> Available data:
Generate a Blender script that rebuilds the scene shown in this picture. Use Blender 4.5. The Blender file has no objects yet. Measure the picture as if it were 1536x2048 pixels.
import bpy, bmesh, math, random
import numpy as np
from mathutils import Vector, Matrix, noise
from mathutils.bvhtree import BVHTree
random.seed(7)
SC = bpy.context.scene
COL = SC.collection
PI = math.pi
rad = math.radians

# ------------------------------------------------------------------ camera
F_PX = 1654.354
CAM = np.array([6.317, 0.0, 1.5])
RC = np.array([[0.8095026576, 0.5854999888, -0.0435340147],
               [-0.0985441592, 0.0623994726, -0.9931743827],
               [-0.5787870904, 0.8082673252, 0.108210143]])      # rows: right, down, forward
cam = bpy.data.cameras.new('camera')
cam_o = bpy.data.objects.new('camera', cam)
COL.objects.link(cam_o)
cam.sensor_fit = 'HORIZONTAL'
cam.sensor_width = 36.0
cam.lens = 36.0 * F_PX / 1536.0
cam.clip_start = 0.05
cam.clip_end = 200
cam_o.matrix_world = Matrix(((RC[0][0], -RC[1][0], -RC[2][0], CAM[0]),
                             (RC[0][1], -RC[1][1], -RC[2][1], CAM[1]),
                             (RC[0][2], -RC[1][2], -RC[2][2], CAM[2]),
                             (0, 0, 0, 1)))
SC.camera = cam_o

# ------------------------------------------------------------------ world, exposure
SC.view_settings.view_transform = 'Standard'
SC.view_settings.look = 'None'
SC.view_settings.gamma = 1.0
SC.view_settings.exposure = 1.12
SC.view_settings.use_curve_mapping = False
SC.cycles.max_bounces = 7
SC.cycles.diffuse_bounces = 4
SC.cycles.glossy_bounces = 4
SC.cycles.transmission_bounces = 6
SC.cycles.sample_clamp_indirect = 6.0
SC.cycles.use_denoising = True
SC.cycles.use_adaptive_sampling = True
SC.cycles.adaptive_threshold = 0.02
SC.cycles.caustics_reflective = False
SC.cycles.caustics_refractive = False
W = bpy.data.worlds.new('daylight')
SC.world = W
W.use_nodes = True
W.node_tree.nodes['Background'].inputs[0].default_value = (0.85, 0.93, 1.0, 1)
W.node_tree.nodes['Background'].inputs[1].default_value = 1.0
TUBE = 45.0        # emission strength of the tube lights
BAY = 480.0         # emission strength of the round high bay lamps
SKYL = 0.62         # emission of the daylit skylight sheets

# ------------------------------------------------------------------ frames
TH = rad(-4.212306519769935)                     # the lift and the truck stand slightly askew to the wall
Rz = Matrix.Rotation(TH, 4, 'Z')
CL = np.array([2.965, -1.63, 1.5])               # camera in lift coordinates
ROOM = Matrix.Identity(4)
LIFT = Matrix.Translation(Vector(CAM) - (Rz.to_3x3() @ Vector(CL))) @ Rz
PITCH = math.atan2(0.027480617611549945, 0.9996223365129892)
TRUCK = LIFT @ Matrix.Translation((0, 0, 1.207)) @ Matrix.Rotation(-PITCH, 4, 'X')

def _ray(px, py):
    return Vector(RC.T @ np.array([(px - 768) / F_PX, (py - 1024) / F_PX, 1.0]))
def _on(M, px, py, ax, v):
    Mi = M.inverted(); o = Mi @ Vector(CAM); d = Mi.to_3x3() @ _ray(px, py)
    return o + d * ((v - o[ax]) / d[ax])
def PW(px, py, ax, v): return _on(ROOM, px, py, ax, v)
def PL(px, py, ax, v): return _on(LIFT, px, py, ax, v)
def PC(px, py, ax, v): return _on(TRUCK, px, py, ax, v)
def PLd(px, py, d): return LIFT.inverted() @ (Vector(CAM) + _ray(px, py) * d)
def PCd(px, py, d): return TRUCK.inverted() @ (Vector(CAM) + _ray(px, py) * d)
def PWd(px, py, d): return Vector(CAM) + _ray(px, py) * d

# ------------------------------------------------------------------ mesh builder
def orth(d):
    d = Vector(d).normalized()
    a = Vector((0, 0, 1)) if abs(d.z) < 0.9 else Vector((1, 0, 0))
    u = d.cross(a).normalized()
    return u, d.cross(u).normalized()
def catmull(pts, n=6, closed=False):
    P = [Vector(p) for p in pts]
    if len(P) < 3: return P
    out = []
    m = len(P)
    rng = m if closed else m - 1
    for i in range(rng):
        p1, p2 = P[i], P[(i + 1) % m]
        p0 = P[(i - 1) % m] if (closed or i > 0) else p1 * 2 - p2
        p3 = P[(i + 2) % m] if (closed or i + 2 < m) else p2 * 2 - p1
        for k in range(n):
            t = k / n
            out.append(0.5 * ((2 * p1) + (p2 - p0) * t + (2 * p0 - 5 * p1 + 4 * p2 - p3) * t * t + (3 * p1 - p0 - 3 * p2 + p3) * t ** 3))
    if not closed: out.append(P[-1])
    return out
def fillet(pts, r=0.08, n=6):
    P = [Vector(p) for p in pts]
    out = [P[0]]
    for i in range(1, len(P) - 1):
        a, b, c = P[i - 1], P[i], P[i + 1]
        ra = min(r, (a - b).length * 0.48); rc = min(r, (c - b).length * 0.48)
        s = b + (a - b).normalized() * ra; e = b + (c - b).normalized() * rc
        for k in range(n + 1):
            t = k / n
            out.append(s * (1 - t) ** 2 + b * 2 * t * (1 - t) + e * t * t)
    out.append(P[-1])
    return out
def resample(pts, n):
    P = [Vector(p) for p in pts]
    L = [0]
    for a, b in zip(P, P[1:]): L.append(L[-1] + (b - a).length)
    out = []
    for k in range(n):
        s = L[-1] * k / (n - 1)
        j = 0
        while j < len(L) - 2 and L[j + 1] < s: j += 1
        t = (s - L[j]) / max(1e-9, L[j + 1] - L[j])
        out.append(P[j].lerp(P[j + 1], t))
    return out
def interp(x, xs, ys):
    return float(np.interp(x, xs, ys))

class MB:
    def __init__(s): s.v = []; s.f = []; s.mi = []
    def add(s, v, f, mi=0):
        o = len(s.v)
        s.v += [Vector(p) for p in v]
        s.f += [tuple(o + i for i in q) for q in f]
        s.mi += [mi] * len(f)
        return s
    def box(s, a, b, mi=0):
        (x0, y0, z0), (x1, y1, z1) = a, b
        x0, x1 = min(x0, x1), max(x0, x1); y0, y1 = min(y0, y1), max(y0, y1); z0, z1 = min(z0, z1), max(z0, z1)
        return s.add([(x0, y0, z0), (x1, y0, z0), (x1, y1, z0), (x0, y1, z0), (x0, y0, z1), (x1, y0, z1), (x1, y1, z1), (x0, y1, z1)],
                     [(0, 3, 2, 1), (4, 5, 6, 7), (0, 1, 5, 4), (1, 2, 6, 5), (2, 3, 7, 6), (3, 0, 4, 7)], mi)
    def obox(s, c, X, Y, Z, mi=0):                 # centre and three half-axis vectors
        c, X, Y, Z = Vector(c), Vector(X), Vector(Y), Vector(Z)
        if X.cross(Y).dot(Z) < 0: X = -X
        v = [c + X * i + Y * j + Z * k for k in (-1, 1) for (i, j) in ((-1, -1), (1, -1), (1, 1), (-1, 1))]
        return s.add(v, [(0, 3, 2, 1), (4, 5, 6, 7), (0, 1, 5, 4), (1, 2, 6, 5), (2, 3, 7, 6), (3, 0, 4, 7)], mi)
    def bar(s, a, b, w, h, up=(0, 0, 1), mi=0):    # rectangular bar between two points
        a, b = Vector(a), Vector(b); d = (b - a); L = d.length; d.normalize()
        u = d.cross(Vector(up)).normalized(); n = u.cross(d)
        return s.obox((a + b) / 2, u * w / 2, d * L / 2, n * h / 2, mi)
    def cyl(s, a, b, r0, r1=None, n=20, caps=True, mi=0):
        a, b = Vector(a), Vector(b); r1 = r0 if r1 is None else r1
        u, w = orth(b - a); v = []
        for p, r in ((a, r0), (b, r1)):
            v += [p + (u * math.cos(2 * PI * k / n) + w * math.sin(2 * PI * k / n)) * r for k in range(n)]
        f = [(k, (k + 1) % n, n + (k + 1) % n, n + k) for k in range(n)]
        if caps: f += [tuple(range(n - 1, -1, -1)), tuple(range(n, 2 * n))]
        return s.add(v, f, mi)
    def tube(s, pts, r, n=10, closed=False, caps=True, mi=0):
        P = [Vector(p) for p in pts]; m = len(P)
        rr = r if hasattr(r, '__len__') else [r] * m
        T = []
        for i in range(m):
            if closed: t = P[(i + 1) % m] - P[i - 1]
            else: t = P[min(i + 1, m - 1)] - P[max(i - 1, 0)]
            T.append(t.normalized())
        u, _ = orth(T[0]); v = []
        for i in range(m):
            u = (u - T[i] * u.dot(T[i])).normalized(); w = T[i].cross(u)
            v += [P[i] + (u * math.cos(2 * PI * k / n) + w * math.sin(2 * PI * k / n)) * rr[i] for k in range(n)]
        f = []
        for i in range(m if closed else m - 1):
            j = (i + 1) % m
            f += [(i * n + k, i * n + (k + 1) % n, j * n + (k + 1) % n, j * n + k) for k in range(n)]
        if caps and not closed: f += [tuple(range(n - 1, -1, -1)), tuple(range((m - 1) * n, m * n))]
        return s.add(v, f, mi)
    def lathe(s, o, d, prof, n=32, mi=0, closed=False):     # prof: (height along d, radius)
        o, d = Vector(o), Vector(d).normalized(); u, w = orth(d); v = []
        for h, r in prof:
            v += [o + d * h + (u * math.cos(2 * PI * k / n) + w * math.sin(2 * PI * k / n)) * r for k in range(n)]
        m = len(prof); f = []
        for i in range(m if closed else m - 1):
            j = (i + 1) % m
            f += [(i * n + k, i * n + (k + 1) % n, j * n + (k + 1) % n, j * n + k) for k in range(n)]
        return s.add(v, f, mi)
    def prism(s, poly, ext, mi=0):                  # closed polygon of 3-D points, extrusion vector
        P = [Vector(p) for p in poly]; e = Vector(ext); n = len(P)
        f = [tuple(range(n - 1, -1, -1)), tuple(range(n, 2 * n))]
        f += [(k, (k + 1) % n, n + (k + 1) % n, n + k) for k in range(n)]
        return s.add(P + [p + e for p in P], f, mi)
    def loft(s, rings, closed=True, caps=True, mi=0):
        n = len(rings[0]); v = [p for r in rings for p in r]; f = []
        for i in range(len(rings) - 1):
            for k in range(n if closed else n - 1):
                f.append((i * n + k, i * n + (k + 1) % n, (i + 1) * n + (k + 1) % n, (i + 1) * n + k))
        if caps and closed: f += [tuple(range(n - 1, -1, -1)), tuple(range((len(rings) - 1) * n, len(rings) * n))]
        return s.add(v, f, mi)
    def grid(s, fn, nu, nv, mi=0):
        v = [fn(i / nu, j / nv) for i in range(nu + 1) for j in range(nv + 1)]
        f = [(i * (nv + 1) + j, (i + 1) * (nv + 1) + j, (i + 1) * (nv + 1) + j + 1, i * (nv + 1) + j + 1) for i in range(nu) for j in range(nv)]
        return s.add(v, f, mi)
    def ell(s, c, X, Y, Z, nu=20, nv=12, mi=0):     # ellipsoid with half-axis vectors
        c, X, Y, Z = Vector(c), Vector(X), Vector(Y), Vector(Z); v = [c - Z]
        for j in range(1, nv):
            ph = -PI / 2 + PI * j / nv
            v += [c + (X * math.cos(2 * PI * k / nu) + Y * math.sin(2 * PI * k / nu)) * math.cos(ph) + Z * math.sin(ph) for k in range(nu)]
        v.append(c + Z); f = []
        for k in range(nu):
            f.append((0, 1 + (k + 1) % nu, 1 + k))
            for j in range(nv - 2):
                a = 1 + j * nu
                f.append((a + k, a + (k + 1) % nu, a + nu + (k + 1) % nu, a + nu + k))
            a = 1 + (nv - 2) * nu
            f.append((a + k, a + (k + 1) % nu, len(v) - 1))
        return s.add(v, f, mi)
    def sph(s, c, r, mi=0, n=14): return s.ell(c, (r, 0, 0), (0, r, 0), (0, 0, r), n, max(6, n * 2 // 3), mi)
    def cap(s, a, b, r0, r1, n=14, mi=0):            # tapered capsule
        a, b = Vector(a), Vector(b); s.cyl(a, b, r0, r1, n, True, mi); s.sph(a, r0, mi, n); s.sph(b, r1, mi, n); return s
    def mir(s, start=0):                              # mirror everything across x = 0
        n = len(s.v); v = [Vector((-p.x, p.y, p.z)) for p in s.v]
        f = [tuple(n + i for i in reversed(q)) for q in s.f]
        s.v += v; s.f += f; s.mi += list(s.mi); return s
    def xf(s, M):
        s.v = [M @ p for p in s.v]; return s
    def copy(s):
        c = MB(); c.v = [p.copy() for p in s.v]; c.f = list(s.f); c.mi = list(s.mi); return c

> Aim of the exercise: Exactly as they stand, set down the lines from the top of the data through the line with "SC.camera = cam_o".

> The output:
Generate a Blender script that rebuilds the scene shown in this picture. Use Blender 4.5. The Blender file has no objects yet. Measure the picture as if it were 1536x2048 pixels.
import bpy, bmesh, math, random
import numpy as np
from mathutils import Vector, Matrix, noise
from mathutils.bvhtree import BVHTree
random.seed(7)
SC = bpy.context.scene
COL = SC.collection
PI = math.pi
rad = math.radians

# ------------------------------------------------------------------ camera
F_PX = 1654.354
CAM = np.array([6.317, 0.0, 1.5])
RC = np.array([[0.8095026576, 0.5854999888, -0.0435340147],
               [-0.0985441592, 0.0623994726, -0.9931743827],
               [-0.5787870904, 0.8082673252, 0.108210143]])      # rows: right, down, forward
cam = bpy.data.cameras.new('camera')
cam_o = bpy.data.objects.new('camera', cam)
COL.objects.link(cam_o)
cam.sensor_fit = 'HORIZONTAL'
cam.sensor_width = 36.0
cam.lens = 36.0 * F_PX / 1536.0
cam.clip_start = 0.05
cam.clip_end = 200
cam_o.matrix_world = Matrix(((RC[0][0], -RC[1][0], -RC[2][0], CAM[0]),
                             (RC[0][1], -RC[1][1], -RC[2][1], CAM[1]),
                             (RC[0][2], -RC[1][2], -RC[2][2], CAM[2]),
                             (0, 0, 0, 1)))
SC.camera = cam_o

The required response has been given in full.